━━ INPUT ROWS ━━

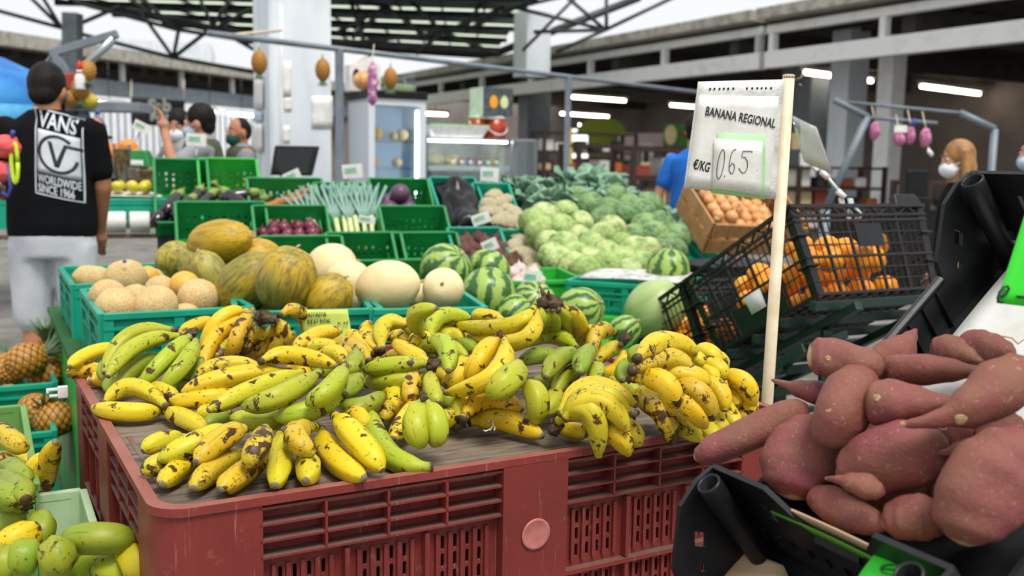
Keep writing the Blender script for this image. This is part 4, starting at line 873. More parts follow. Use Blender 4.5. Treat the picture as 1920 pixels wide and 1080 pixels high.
strokes(q, TS2, [[(830, 770), (862, 752), (876, 725), (868, 710), (845, 715), (822, 745), (812, 780), (820, 800), (845, 802)], [(920, 768), (1000, 772)]], .0016); q.obj('handwriting', m_ink, g2)
q = MB(); q.tube([PY(1925, 560, 1.14), spt(.40, .15, .16)], .003, 6); q.obj('card_stalk', m_clear, g2)
# ---------------------------------------------------------------- sweet potatoes
TC = lambda x, y: (1240 + x/2.076, 560 + y/2.076)
def sweet_potato(label, it, prof, hair=0):
    r0, hs, pts = it; P = [PP(*TC(x, y), SM @ V3((0, 0, h)), TN) for (x, y), h in zip(pts, hs)]
    a, m, b = P; c = m*2 - (a+b)*.5; n = 26; o = m; R = r0/2.076/FPX*m.y; ph = random.random()*9
    ts = [k/(n-1) for k in range(n)]; cl = [a*(1-t)**2 + c*2*t*(1-t) + b*t*t - o for t in ts]
    def pr(t):
        for (x0, y0), (x1, y1) in zip(prof, prof[1:]):
            if t <= x1: f = (t-x0)/(x1-x0); f = f*f*(3-2*f); return y0 + (y1-y0)*f
        return prof[-1][1]
    mb = MB(); mb.tube(cl, [R*pr(t) for t in ts], 22, True, lambda th, t: 1 + .07*sin(2*th + ph + 3*t) + .05*sin(3*th - 5*t + ph) + .05*mnoise.noise(V3((cos(th)*1.6 + ph, sin(th)*1.6, t*7))))
    o_ = mb.obj('sweet_potato', m_sp, None, True, 0, M4.Translation(o)); tag(o_, label, 'sweet potato', 'sweet potatoes in the tilted tray')
    if hair:
        q = MB(); w = (b-m); e = [m - o + (w*.2) + (-TN*0) + Z*R*.9]
        for k in range(hair): e.append(e[-1] + V3((random.uniform(.004, .03), random.uniform(-.01, .01), random.uniform(-.008, .014))))
        q.tube(e, .0011, 5); q.obj('root_hair', m_card, o_)
    return o_
RND = [(0, .12), (.04, .42), (.15, .8), (.4, 1), (.65, 1), (.85, .75), (.95, .4), (1, .1)]
LNG = [(0, .15), (.05, .6), (.15, .9), (.5, 1), (.8, .95), (.94, .7), (1, .2)]
TPR = [(0, .12), (.05, .5), (.2, .95), (.45, 1), (.65, .75), (.85, .38), (1, .10)]
TAL = [(0, .1), (.1, .2), (.3, .35), (.5, .75), (.75, 1), (.92, .7), (1, .15)]
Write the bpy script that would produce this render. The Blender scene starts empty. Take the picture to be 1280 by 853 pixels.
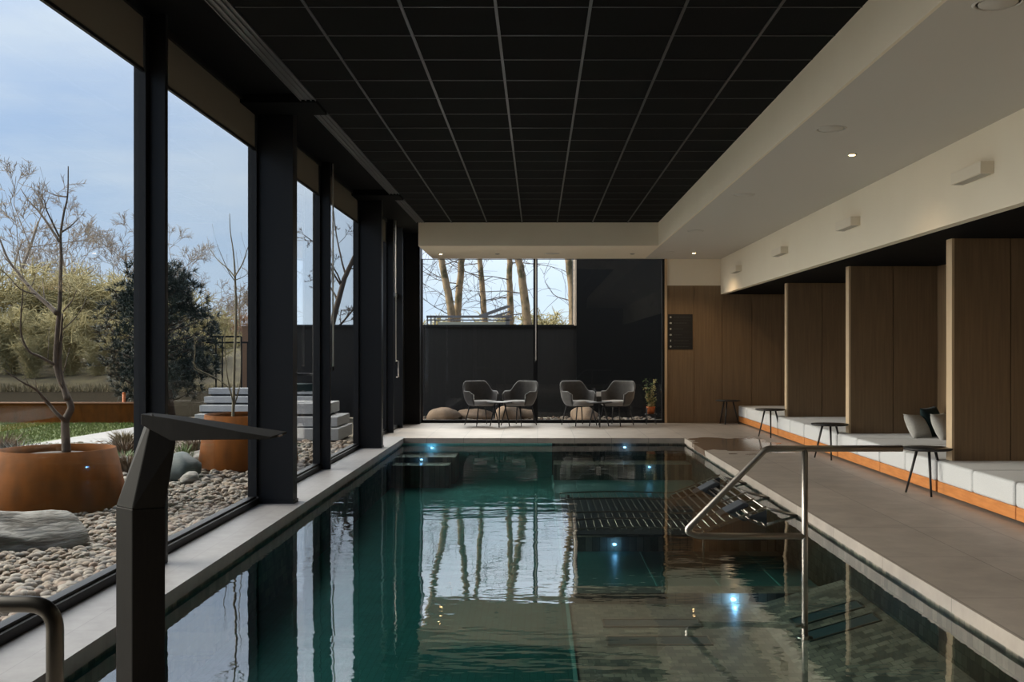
import bpy, bmesh, math, random
from mathutils import Vector, Matrix, noise as mnoise

S = bpy.context.scene
C = S.collection
PI = math.pi

# ------------------------------------------------------------------ camera
F = 1304.0
cam_d = bpy.data.cameras.new('camera')
cam_d.sensor_width = 36.0
cam_d.lens = 36.0 * F / 1280.0
cam_d.shift_x = -0.025
cam_d.shift_y = 0.009
cam_d.clip_start = 0.05
cam_d.clip_end = 500
cam = bpy.data.objects.new('camera', cam_d)
cam.location = (0, 0, 1.45)
cam.rotation_euler = (PI / 2, 0, 0)
C.objects.link(cam)
S.camera = cam

S.view_settings.view_transform = 'Standard'
S.view_settings.look = 'None'
S.view_settings.gamma = 1
S.view_settings.use_curve_mapping = False
S.view_settings.exposure = 0.3
S.cycles.use_denoising = True
S.cycles.max_bounces = 10
S.cycles.diffuse_bounces = 6
S.cycles.glossy_bounces = 6
S.cycles.transparent_max_bounces = 40
S.cycles.caustics_reflective = True
S.cycles.sample_clamp_indirect = 8.0

# ------------------------------------------------------------------ sky
world = bpy.data.worlds.new('sky')
S.world = world
world.use_nodes = True
wt = world.node_tree
wt.nodes.clear()
def wn(t, **k):
    n = wt.nodes.new(t)
    for a, b in k.items(): setattr(n, a, b)
    return n
w_out = wn('ShaderNodeOutputWorld')
w_bg = wn('ShaderNodeBackground')
w_tc = wn('ShaderNodeTexCoord')
w_sep = wn('ShaderNodeSeparateXYZ')
wt.links.new(w_tc.outputs['Generated'], w_sep.inputs[0])
w_ramp = wn('ShaderNodeValToRGB')
w_ramp.color_ramp.elements[0].position = 0.0
w_ramp.color_ramp.elements[0].color = (0.50, 0.62, 0.76, 1)
w_ramp.color_ramp.elements[1].position = 0.55
w_ramp.color_ramp.elements[1].color = (0.36, 0.48, 0.73, 1)
e = w_ramp.color_ramp.elements.new(0.16); e.color = (0.36, 0.50, 0.73, 1)
e = w_ramp.color_ramp.elements.new(0.32); e.color = (0.45, 0.57, 0.80, 1)
wt.links.new(w_sep.outputs['Z'], w_ramp.inputs[0])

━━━

> _EXERCISE GOAL_: Copy nothing but the lines above that run from the one with "Write the bpy" to the one with "S.cycles.sample_clamp_indirect = 8.0", ends included; pictures stay out.

> _RESULT_:
Write the bpy script that would produce this render. The Blender scene starts empty. Take the picture to be 1280 by 853 pixels.
import bpy, bmesh, math, random
from mathutils import Vector, Matrix, noise as mnoise

S = bpy.context.scene
C = S.collection
PI = math.pi

# ------------------------------------------------------------------ camera
F = 1304.0
cam_d = bpy.data.cameras.new('camera')
cam_d.sensor_width = 36.0
cam_d.lens = 36.0 * F / 1280.0
cam_d.shift_x = -0.025
cam_d.shift_y = 0.009
cam_d.clip_start = 0.05
cam_d.clip_end = 500
cam = bpy.data.objects.new('camera', cam_d)
cam.location = (0, 0, 1.45)
cam.rotation_euler = (PI / 2, 0, 0)
C.objects.link(cam)
S.camera = cam

S.view_settings.view_transform = 'Standard'
S.view_settings.look = 'None'
S.view_settings.gamma = 1
S.view_settings.use_curve_mapping = False
S.view_settings.exposure = 0.3
S.cycles.use_denoising = True
S.cycles.max_bounces = 10
S.cycles.diffuse_bounces = 6
S.cycles.glossy_bounces = 6
S.cycles.transparent_max_bounces = 40
S.cycles.caustics_reflective = True
S.cycles.sample_clamp_indirect = 8.0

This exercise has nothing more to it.